Nicht nur mit dem Bezug zur Natur, sondern auch in der praktischen Umsetzung möchte Fleischmann ein Zeichen setzen. Deswegen sieht sie Drohnenshows als ideale Alternative zu Feuerwerken. «Lange haben wir Feuerwerke als ­Tradition nicht hinterfragt. Heute wissen wir, wie gross die Umweltbelastung ist. Dank neuer technischer Mittel gibt es bessere Lösungen», ist Fleischmann überzeugt. 

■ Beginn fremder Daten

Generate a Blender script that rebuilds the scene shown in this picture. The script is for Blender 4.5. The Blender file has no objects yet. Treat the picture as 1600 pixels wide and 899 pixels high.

Drohnenshows waren für Fleischmann bis vor wenigen Jahren noch Neuland. Die Inspiration, einzelne Lichtquellen miteinander zu verketten, bekam sie durch den Künstler Robert Bose, der in seiner «Balloon Chain» mehrere Luftballons miteinander verbindet und in die Luft steigen lässt. Eine ähnliche Umsetzung mit Drohnen erwies sich zunächst als schwierig. «Ich hatte keine Erfahrung im Umgang mit Drohnen und entsprechender Software, die meine Vision umsetzen können», so Fleischmann. Zahlreiche Drohnenfirmen wiesen ihre Anfragen ab, bis sie auf einen Kontakt stiess, der ihr eine für das «Harmony Strand» speziell angefertigte Software zur Verfügung stellen konnte. Nun kann sie heute dank ­jener Software mit Drohnenshow-Unternehmen aus der ganzen Welt zusammenarbeiten und ihre Vision realisieren. Erstmals am Himmel zu sehen waren ihre Drohnen im vergangenen Jahr auf der Zolliker Allmend und am Burning Man Festival in Nevada. 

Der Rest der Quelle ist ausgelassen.